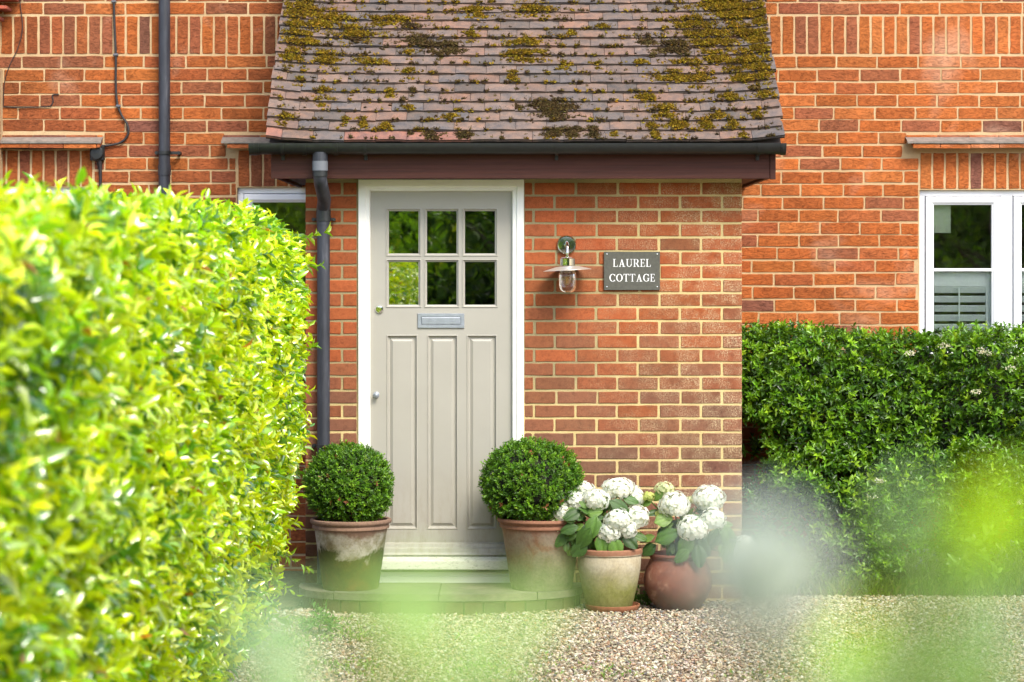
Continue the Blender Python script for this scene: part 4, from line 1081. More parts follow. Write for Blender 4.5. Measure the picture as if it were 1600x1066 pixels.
# ================================================================== POTS AND PLANTS
def potmat(name, kind):
    m, n, l, b = mat(name); p = coords(n, l); f = noise(n, l, 5.5, 7, .65, p, .4); f2 = noise(n, l, 70, 6, .75, p); f3 = noise(n, l, 14, 6, .7, p, .3)
    sx = n.new('ShaderNodeSeparateXYZ'); l.new(p, sx.inputs[0]); zz = sx.outputs['Z']
    def band(z0, z1, wob, src):
        ad = n.new('ShaderNodeMath'); ad.operation = 'MULTIPLY_ADD'; l.new(src, ad.inputs[0]); ad.inputs[1].default_value = wob; l.new(zz, ad.inputs[2])
        mr = n.new('ShaderNodeMapRange'); l.new(ad.outputs[0], mr.inputs[0]); mr.inputs[1].default_value = z0 + wob * .5; mr.inputs[2].default_value = z1 + wob * .5; return mr.outputs[0]
    if kind == 'mossy':     # terracotta rim, white bloom, green-brown algae below
        xw = n.new('ShaderNodeMath'); xw.operation = 'MULTIPLY_ADD'; l.new(sx.outputs['X'], xw.inputs[0]); xw.inputs[1].default_value = -.55
        l.new(zz, xw.inputs[2])
        terra = ramp(n, l, f3, [(.35, lin(122, 96, 78)), (.65, lin(138, 110, 90))])
        white = ramp(n, l, f3, [(.35, lin(136, 124, 92)), (.6, lin(196, 190, 174))])
        alg = ramp(n, l, f, [(.3, lin(58, 56, 18)), (.5, lin(84, 78, 24)), (.68, lin(128, 84, 34))])
        c = mixc(n, l, band(.385, .41, .16, f), white, terra)
        sub = band(.265, .295, .42, f)
        c = mixc(n, l, sub, alg, c)
    elif kind == 'washed':
        c = ramp(n, l, f, [(.3, lin(146, 112, 88)), (.5, lin(160, 144, 124)), (.66, lin(144, 102, 78))])
        gr = ramp(n, l, f3, [(.35, lin(106, 110, 76)), (.65, lin(140, 134, 108))])
        c = mixc(n, l, band(.17, .34, .22, f), gr, c)
        c = mixc(n, l, band(.40, .43, .02, f3), c, lin(136, 94, 70))
    elif kind == 'green':
        c = ramp(n, l, f, [(.3, lin(158, 144, 112)), (.6, lin(176, 168, 144))])
        gr = ramp(n, l, f3, [(.35, lin(112, 114, 50)), (.65, lin(138, 136, 80))])
        c = mixc(n, l, band(.12, .24, .16, f), gr, c)
        c = mixc(n, l, band(.298, .306, .012, f3), c, lin(140, 98, 72))
    else:
        c = ramp(n, l, f, [(.3, lin(92, 54, 40)), (.5, lin(118, 68, 48)), (.7, lin(138, 92, 70))])
        gr = ramp(n, l, f3, [(.35, lin(92, 72, 44)), (.65, lin(120, 76, 50))])
        c = mixc(n, l, band(.05, .13, .1, f), gr, c)
        c = mixc(n, l, ramp(n, l, f3, [(.58, (0, 0, 0)), (.72, (.55, .55, .55))]), c, lin(196, 160, 132))
    c = mixc(n, l, 1.0, c, ramp(n, l, f2, [(.3, (.72, .72, .72)), (.55, (1, 1, 1)), (.75, (1.12, 1.12, 1.12))]), 'MULTIPLY')
    l.new(c, b.inputs['Base Color']); b.inputs['Roughness'].default_value = .85; bump(n, l, f2, .4, .002, b); return m
def ball_plant(name, label, cx, cy, z0, pot_prof, potm, bc, br, seed, ptop):
    r = np.random.default_rng(seed)
    root = empty(name, (cx, cy, z0)); tag(root, label, 'potted plant', 'clipped box balls beside the front door')
    g = MB(); g.lathe([(r_, z0 + z_) for (r_, z_) in pot_prof], cx, cy, 64, wob=.008); pot = g.build('pot', potm, root, True)
    g = MB(); g.lathe([(.0, ptop - .04), (pot_prof[-2][0] * .97, ptop - .04)], cx, cy, 32); g.build('soil', soilm, pot)
    # dense shoots over a ball
    n_ = 3000; v = unit(r.normal(0, 1, (n_, 3))); v = v[v[:, 2] > -.85]
    bump_ = 1 + .05 * snoise(v, 2.6, seed) + .03 * snoise(v, 8.0, seed + 1) + (r.random(len(v)) < .04) * r.uniform(.02, .07, len(v))
    lay = np.where(r.random(len(v)) < .3, r.uniform(.78, .92, len(v)), r.uniform(.9, .985, len(v)))
    P = np.array(bc) + v * np.array(br) * (bump_ * lay)[:, None]
    P = P[P[:, 2] > ptop - .01]; vv = unit(P - np.array(bc)); n_ = len(P)
    dr = vv * 1.0 + np.array([0, 0, .55]) + r.normal(0, .35, (n_, 3))
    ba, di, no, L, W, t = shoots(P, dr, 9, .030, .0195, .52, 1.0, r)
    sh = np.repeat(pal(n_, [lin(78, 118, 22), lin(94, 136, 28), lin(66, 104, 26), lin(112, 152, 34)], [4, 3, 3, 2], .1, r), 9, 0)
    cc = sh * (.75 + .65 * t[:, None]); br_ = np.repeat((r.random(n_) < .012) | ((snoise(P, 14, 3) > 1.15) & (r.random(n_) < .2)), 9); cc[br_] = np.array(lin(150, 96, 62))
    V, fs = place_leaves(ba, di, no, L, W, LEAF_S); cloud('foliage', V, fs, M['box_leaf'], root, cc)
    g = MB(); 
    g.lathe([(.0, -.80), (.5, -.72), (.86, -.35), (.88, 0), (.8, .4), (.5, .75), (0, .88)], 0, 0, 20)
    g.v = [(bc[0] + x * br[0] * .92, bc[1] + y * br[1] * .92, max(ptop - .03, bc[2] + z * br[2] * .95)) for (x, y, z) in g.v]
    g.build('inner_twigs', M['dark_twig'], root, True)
    g = MB(); g.tube([(cx, cy, ptop - .06), (cx + .01, cy, bc[2])], [.016, .01], 8); g.build('stem', M['bark'], root)
    return root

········

The material above holds pictures; copy everything else in it exactly.

Continue the Blender Python script for this scene: part 4, from line 1081. More parts follow. Write for Blender 4.5. Measure the picture as if it were 1600x1066 pixels.
# ================================================================== POTS AND PLANTS
def potmat(name, kind):
    m, n, l, b = mat(name); p = coords(n, l); f = noise(n, l, 5.5, 7, .65, p, .4); f2 = noise(n, l, 70, 6, .75, p); f3 = noise(n, l, 14, 6, .7, p, .3)
    sx = n.new('ShaderNodeSeparateXYZ'); l.new(p, sx.inputs[0]); zz = sx.outputs['Z']
    def band(z0, z1, wob, src):
        ad = n.new('ShaderNodeMath'); ad.operation = 'MULTIPLY_ADD'; l.new(src, ad.inputs[0]); ad.inputs[1].default_value = wob; l.new(zz, ad.inputs[2])
        mr = n.new('ShaderNodeMapRange'); l.new(ad.outputs[0], mr.inputs[0]); mr.inputs[1].default_value = z0 + wob * .5; mr.inputs[2].default_value = z1 + wob * .5; return mr.outputs[0]
    if kind == 'mossy':     # terracotta rim, white bloom, green-brown algae below
        xw = n.new('ShaderNodeMath'); xw.operation = 'MULTIPLY_ADD'; l.new(sx.outputs['X'], xw.inputs[0]); xw.inputs[1].default_value = -.55
        l.new(zz, xw.inputs[2])
        terra = ramp(n, l, f3, [(.35, lin(122, 96, 78)), (.65, lin(138, 110, 90))])
        white = ramp(n, l, f3, [(.35, lin(136, 124, 92)), (.6, lin(196, 190, 174))])
        alg = ramp(n, l, f, [(.3, lin(58, 56, 18)), (.5, lin(84, 78, 24)), (.68, lin(128, 84, 34))])
        c = mixc(n, l, band(.385, .41, .16, f), white, terra)
        sub = band(.265, .295, .42, f)
        c = mixc(n, l, sub, alg, c)
    elif kind == 'washed':
        c = ramp(n, l, f, [(.3, lin(146, 112, 88)), (.5, lin(160, 144, 124)), (.66, lin(144, 102, 78))])
        gr = ramp(n, l, f3, [(.35, lin(106, 110, 76)), (.65, lin(140, 134, 108))])
        c = mixc(n, l, band(.17, .34, .22, f), gr, c)
        c = mixc(n, l, band(.40, .43, .02, f3), c, lin(136, 94, 70))
    elif kind == 'green':
        c = ramp(n, l, f, [(.3, lin(158, 144, 112)), (.6, lin(176, 168, 144))])
        gr = ramp(n, l, f3, [(.35, lin(112, 114, 50)), (.65, lin(138, 136, 80))])
        c = mixc(n, l, band(.12, .24, .16, f), gr, c)
        c = mixc(n, l, band(.298, .306, .012, f3), c, lin(140, 98, 72))
    else:
        c = ramp(n, l, f, [(.3, lin(92, 54, 40)), (.5, lin(118, 68, 48)), (.7, lin(138, 92, 70))])
        gr = ramp(n, l, f3, [(.35, lin(92, 72, 44)), (.65, lin(120, 76, 50))])
        c = mixc(n, l, band(.05, .13, .1, f), gr, c)
        c = mixc(n, l, ramp(n, l, f3, [(.58, (0, 0, 0)), (.72, (.55, .55, .55))]), c, lin(196, 160, 132))
    c = mixc(n, l, 1.0, c, ramp(n, l, f2, [(.3, (.72, .72, .72)), (.55, (1, 1, 1)), (.75, (1.12, 1.12, 1.12))]), 'MULTIPLY')
    l.new(c, b.inputs['Base Color']); b.inputs['Roughness'].default_value = .85; bump(n, l, f2, .4, .002, b); return m
def ball_plant(name, label, cx, cy, z0, pot_prof, potm, bc, br, seed, ptop):
    r = np.random.default_rng(seed)
    root = empty(name, (cx, cy, z0)); tag(root, label, 'potted plant', 'clipped box balls beside the front door')
    g = MB(); g.lathe([(r_, z0 + z_) for (r_, z_) in pot_prof], cx, cy, 64, wob=.008); pot = g.build('pot', potm, root, True)
    g = MB(); g.lathe([(.0, ptop - .04), (pot_prof[-2][0] * .97, ptop - .04)], cx, cy, 32); g.build('soil', soilm, pot)
    # dense shoots over a ball
    n_ = 3000; v = unit(r.normal(0, 1, (n_, 3))); v = v[v[:, 2] > -.85]
    bump_ = 1 + .05 * snoise(v, 2.6, seed) + .03 * snoise(v, 8.0, seed + 1) + (r.random(len(v)) < .04) * r.uniform(.02, .07, len(v))
    lay = np.where(r.random(len(v)) < .3, r.uniform(.78, .92, len(v)), r.uniform(.9, .985, len(v)))
    P = np.array(bc) + v * np.array(br) * (bump_ * lay)[:, None]
    P = P[P[:, 2] > ptop - .01]; vv = unit(P - np.array(bc)); n_ = len(P)
    dr = vv * 1.0 + np.array([0, 0, .55]) + r.normal(0, .35, (n_, 3))
    ba, di, no, L, W, t = shoots(P, dr, 9, .030, .0195, .52, 1.0, r)
    sh = np.repeat(pal(n_, [lin(78, 118, 22), lin(94, 136, 28), lin(66, 104, 26), lin(112, 152, 34)], [4, 3, 3, 2], .1, r), 9, 0)
    cc = sh * (.75 + .65 * t[:, None]); br_ = np.repeat((r.random(n_) < .012) | ((snoise(P, 14, 3) > 1.15) & (r.random(n_) < .2)), 9); cc[br_] = np.array(lin(150, 96, 62))
    V, fs = place_leaves(ba, di, no, L, W, LEAF_S); cloud('foliage', V, fs, M['box_leaf'], root, cc)
    g = MB(); 
    g.lathe([(.0, -.80), (.5, -.72), (.86, -.35), (.88, 0), (.8, .4), (.5, .75), (0, .88)], 0, 0, 20)
    g.v = [(bc[0] + x * br[0] * .92, bc[1] + y * br[1] * .92, max(ptop - .03, bc[2] + z * br[2] * .95)) for (x, y, z) in g.v]
    g.build('inner_twigs', M['dark_twig'], root, True)
    g = MB(); g.tube([(cx, cy, ptop - .06), (cx + .01, cy, bc[2])], [.016, .01], 8); g.build('stem', M['bark'], root)
    return root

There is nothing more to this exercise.